Leave out the images and repeat the listing below without a single change.

·····

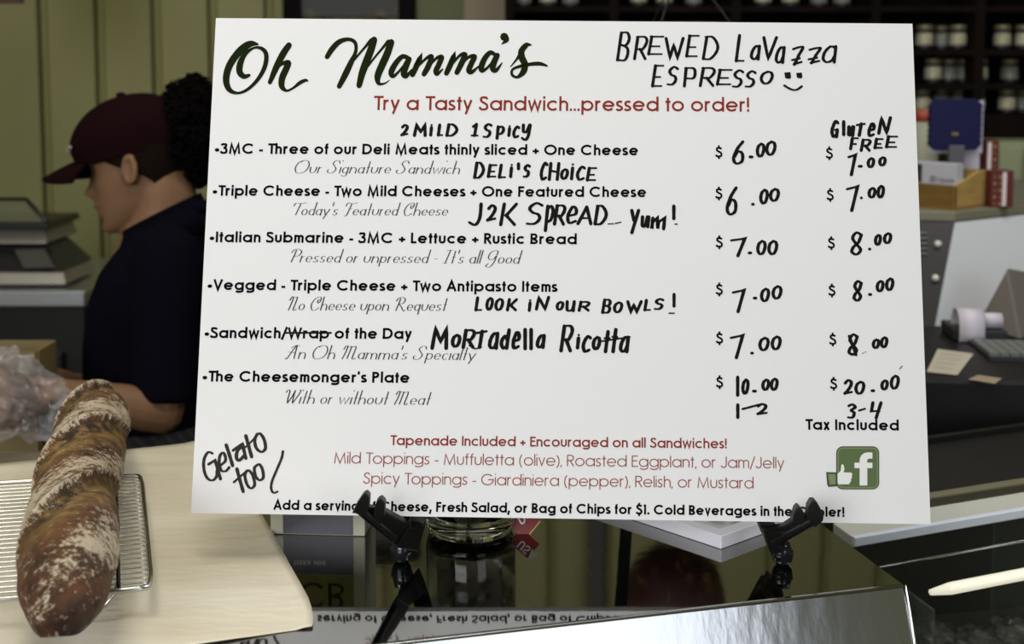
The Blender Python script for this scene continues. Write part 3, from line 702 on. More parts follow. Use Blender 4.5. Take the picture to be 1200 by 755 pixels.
hand([('O',651,661.5,352.5,364.5),('U',662,674.5,352,365.8),('R',677,692,352.5,365.5),('B',704.5,718,350,368),('O',718,730.5,353,367.5),('W',734,753,352,367),('L',754,764.5,350.5,365),('S',765.5,779,349,363.8),('l',787.5,792,343.5,360.5)], 3.6)
hand([('M',504.5,527,383.5,410),('O',528,541,391,408),('R',541,558,385.5,409),('T',555,572,386.5,409),('a',571.5,585,389,410),('d',585,598.5,385,410),('e',599,611,388,410),('l',612.5,618,384.5,410.5),('l',619.5,625,384.5,410.5),('a',627.5,639.5,391.5,409)], 4.2)
hand([('R',655.5,673,380.5,413),('i',674,681,389,409.5),('c',681,694,392.5,414),('O',693,705,393.5,411),('t',705,717,387,414),('t',714,726,384.5,414),('a',725,738,393.5,414)], 4.2)
hand([('G',972.5,984.5,140.5,162),('l',986,991,141,159.5),('u',992,1002,147,160.5),('T',1001,1015,143.5,160.5),('e',1016,1026.5,143.5,161),('N',1028,1045,136.5,158)], 3.9)
hand([('F',995,1007,160.5,176),('R',1007.5,1021.5,162.5,178),('E',1023.5,1036,161.5,175),('E',1037,1053,158.5,174)], 3.7)
def price(*gl, w_=3.8): hand(list(gl), w_, 'handwritten_price', 'black marker price', slant=.05)
price(('6',857.5,873.5,164.5,193.5),('-',877,883,182,186),('O',885.5,897,167,185),('O',896.5,910,164.5,183))
price(('6',850,865.5,218.5,253),('-',880,884.5,237.5,241.5),('O',889.5,901,221,240),('O',901,914,220,237))
price(('7',854,874.5,278,301.5),('-',876,881.5,294.5,298.5),('O',886,898.5,281,299.5),('O',899,912,281,299.5))
price(('7',856,873.5,338.5,367),('-',882,887.5,347.5,351.5),('O',890.5,902.5,337,354.5),('O',904,917,334,351.5))
price(('7',853.5,872,391.5,421),('-',879,883.5,412,416),('O',888.5,902,394.5,412),('O',903,916,393,411))
price(('l',861.5,867,440.5,465),('O',868.5,878.5,443.5,463),('-',881,887,456.5,460.5),('O',892,902.5,443.5,458.5),('O',902,912.5,442.5,458.5))
price(('l',861.8,867,473,491),('2',886,900.5,472,487))
ink = INK(); pen_stroke(ink, [(870,479.5),(878,477.5),(889,474.5)], 3.6, False); obj('marker_dash', ink.mb, K_pen, mbd)
price(('7',991.5,1004,180,206.5),('-',1005,1011,193,197),('O',1015.5,1025.5,184,197.5),('O',1029,1039,183,195.5))
price(('7',989.5,1006.5,217,248.5),('-',1007.5,1011,230,234),('O',1016.5,1027,219,233),('O',1027,1037,216.5,233))
price(('8',995,1012.5,271,300),('-',1017,1021,290,294),('O',1024,1033.5,274,288.5),('O',1034.5,1045.5,272,286.5))
price(('8',998,1012,328,354),('-',1017,1022,343.5,347),('O',1026,1036.5,328,343),('O',1037,1048,325,341.5))
price(('8',992,1007.5,390.5,417.5),('O',1021.5,1031.5,396.5,409.5),('O',1031,1041,394,408.5))
price(('2',988,1000.5,444,463),('O',1001,1014,446,463),('-',1020,1025.5,456,460),('O',1031.5,1041.5,444.5,458),('O',1042.5,1054.5,439,457))
price(('3',992,1004,472.5,491),('4',1019,1034,470.5,491.5))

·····

Written solution:
The Blender Python script for this scene continues. Write part 3, from line 702 on. More parts follow. Use Blender 4.5. Take the picture to be 1200 by 755 pixels.
hand([('O',651,661.5,352.5,364.5),('U',662,674.5,352,365.8),('R',677,692,352.5,365.5),('B',704.5,718,350,368),('O',718,730.5,353,367.5),('W',734,753,352,367),('L',754,764.5,350.5,365),('S',765.5,779,349,363.8),('l',787.5,792,343.5,360.5)], 3.6)
hand([('M',504.5,527,383.5,410),('O',528,541,391,408),('R',541,558,385.5,409),('T',555,572,386.5,409),('a',571.5,585,389,410),('d',585,598.5,385,410),('e',599,611,388,410),('l',612.5,618,384.5,410.5),('l',619.5,625,384.5,410.5),('a',627.5,639.5,391.5,409)], 4.2)
hand([('R',655.5,673,380.5,413),('i',674,681,389,409.5),('c',681,694,392.5,414),('O',693,705,393.5,411),('t',705,717,387,414),('t',714,726,384.5,414),('a',725,738,393.5,414)], 4.2)
hand([('G',972.5,984.5,140.5,162),('l',986,991,141,159.5),('u',992,1002,147,160.5),('T',1001,1015,143.5,160.5),('e',1016,1026.5,143.5,161),('N',1028,1045,136.5,158)], 3.9)
hand([('F',995,1007,160.5,176),('R',1007.5,1021.5,162.5,178),('E',1023.5,1036,161.5,175),('E',1037,1053,158.5,174)], 3.7)
def price(*gl, w_=3.8): hand(list(gl), w_, 'handwritten_price', 'black marker price', slant=.05)
price(('6',857.5,873.5,164.5,193.5),('-',877,883,182,186),('O',885.5,897,167,185),('O',896.5,910,164.5,183))
price(('6',850,865.5,218.5,253),('-',880,884.5,237.5,241.5),('O',889.5,901,221,240),('O',901,914,220,237))
price(('7',854,874.5,278,301.5),('-',876,881.5,294.5,298.5),('O',886,898.5,281,299.5),('O',899,912,281,299.5))
price(('7',856,873.5,338.5,367),('-',882,887.5,347.5,351.5),('O',890.5,902.5,337,354.5),('O',904,917,334,351.5))
price(('7',853.5,872,391.5,421),('-',879,883.5,412,416),('O',888.5,902,394.5,412),('O',903,916,393,411))
price(('l',861.5,867,440.5,465),('O',868.5,878.5,443.5,463),('-',881,887,456.5,460.5),('O',892,902.5,443.5,458.5),('O',902,912.5,442.5,458.5))
price(('l',861.8,867,473,491),('2',886,900.5,472,487))
ink = INK(); pen_stroke(ink, [(870,479.5),(878,477.5),(889,474.5)], 3.6, False); obj('marker_dash', ink.mb, K_pen, mbd)
price(('7',991.5,1004,180,206.5),('-',1005,1011,193,197),('O',1015.5,1025.5,184,197.5),('O',1029,1039,183,195.5))
price(('7',989.5,1006.5,217,248.5),('-',1007.5,1011,230,234),('O',1016.5,1027,219,233),('O',1027,1037,216.5,233))
price(('8',995,1012.5,271,300),('-',1017,1021,290,294),('O',1024,1033.5,274,288.5),('O',1034.5,1045.5,272,286.5))
price(('8',998,1012,328,354),('-',1017,1022,343.5,347),('O',1026,1036.5,328,343),('O',1037,1048,325,341.5))
price(('8',992,1007.5,390.5,417.5),('O',1021.5,1031.5,396.5,409.5),('O',1031,1041,394,408.5))
price(('2',988,1000.5,444,463),('O',1001,1014,446,463),('-',1020,1025.5,456,460),('O',1031.5,1041.5,444.5,458),('O',1042.5,1054.5,439,457))
price(('3',992,1004,472.5,491),('4',1019,1034,470.5,491.5))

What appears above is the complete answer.